TIG and laser–TIG hybrid filler wire welding of casting and wrought dissimilar magnesium alloy

Abstract

Cast magnesium alloy AZ80 and wrought magnesium alloy AZ31B subjected to tungsten inert gas (TIG) filler wire welding and laser–TIG hybrid filler wire welding were investigated. The welding formation, microstructure, and mechanical properties of the two joints were analyzed. Results showed that although good welding formation and good tensile strength can be achieved both in two welding methods, hybrid welding possessed wider parameter than TIG welding, which made it more flexible and reliable in industry application. The weld beads of the two joints both had irregular anchor shapes, and both joints had a sharp angle region on the AZ31B sides.
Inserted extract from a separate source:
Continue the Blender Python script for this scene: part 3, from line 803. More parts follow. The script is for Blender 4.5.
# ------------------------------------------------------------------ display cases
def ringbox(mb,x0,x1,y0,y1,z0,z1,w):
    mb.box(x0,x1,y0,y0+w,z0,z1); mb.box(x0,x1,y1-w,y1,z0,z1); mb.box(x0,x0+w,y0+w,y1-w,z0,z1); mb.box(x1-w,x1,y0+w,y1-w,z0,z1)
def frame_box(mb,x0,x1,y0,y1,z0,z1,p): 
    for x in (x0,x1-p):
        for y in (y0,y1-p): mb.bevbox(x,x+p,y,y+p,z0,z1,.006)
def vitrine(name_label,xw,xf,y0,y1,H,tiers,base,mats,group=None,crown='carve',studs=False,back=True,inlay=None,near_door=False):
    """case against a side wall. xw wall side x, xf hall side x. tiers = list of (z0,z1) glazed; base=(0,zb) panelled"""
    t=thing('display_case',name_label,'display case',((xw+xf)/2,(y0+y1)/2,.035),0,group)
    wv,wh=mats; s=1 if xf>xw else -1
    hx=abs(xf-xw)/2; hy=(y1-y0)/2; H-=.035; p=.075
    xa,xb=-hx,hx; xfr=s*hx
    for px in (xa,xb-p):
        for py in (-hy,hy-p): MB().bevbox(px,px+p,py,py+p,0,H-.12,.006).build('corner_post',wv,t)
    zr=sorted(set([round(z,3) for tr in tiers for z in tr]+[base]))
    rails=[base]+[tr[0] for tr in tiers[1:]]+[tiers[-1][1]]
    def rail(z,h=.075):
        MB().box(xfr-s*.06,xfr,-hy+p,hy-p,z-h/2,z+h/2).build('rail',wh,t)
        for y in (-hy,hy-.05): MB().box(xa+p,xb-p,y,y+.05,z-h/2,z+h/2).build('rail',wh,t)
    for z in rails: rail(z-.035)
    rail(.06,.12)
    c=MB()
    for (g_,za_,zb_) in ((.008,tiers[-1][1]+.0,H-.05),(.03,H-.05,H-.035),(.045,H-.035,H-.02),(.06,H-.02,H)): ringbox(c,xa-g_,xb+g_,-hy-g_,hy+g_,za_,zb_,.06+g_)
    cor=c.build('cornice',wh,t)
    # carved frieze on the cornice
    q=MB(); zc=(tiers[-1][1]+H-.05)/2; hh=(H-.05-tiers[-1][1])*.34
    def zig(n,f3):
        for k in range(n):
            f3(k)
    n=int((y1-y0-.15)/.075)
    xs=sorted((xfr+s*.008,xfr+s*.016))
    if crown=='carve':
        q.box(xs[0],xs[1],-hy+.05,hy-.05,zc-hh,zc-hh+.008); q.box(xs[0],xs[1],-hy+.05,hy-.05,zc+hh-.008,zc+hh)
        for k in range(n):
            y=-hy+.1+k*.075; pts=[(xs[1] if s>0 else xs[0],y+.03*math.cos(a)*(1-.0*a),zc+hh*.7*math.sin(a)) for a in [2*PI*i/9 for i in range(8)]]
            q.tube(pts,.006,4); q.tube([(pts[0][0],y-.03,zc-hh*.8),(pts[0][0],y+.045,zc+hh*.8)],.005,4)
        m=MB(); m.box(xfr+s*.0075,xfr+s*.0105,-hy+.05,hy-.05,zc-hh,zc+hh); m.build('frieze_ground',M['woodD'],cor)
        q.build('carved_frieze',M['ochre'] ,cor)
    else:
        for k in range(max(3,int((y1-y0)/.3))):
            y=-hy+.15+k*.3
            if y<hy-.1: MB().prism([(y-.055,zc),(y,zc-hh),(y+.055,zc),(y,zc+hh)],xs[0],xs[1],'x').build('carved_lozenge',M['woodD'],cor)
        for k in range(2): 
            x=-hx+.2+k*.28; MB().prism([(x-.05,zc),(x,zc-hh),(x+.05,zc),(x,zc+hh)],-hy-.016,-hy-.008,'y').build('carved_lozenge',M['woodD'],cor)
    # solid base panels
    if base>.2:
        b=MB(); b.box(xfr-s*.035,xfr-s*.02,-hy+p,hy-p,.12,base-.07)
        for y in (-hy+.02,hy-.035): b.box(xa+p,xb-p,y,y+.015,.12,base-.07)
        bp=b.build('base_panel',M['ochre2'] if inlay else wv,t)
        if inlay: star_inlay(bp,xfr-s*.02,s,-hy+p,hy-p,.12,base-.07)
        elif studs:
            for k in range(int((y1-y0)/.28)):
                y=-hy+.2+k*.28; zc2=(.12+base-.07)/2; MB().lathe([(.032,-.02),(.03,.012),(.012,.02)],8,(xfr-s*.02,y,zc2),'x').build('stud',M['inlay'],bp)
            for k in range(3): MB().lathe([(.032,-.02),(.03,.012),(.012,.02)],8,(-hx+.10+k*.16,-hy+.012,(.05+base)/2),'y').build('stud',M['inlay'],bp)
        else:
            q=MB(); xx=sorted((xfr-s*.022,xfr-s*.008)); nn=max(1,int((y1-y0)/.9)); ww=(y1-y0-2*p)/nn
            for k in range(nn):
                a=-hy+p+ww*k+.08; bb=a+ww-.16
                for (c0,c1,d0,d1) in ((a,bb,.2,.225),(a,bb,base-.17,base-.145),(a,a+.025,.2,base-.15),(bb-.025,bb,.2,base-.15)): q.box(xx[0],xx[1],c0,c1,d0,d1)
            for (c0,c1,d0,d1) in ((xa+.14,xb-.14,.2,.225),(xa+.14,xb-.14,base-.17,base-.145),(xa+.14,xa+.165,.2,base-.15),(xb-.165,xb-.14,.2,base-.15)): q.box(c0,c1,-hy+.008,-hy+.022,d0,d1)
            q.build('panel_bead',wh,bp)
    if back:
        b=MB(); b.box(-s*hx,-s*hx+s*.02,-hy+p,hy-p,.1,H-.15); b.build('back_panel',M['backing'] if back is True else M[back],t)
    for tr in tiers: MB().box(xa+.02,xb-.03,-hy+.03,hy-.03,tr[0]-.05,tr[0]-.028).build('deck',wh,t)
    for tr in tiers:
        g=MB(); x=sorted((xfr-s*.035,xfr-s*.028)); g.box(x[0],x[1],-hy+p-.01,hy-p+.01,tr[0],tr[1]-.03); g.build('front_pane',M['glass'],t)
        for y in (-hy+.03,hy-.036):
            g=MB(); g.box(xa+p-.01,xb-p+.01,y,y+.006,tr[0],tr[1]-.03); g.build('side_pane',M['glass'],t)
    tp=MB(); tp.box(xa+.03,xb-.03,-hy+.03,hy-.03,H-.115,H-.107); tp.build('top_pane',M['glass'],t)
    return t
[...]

The microstructure of the joints was composed of α-Mg phases and β-Mg17Al12 phases, and α + β divorced eutectic phases were found in the fusion zone (FZ), AZ80 base metal (BM) and AZ80 partially melted zone (PMZ). The FZ was observed as small equiaxed dendrites and an evident PMZ, whose microstructure was a reticular α + β eutectic phase belt and some nongrown α-Mg phases, was observed on the AZ80 sides in both joints. The eutectic phases were tinier and more dispersed in hybrid welding than in TIG welding. The hardness value of hybrid welding was higher than TIG welding, and the PMZ was the hardened zone in both joints. The tensile test showed that the ultimate tensile strength (UTS) of both joints were over 155 MPa, and the joints fracture at the AZ80 base metal. The increased hardness and high tensile strength of each joint were attributed to the PMZ microstructure. Moreover, the factors that contributed to the special welding formation, sensitive welding parameters, and changes in PMZ microstructures were discussed.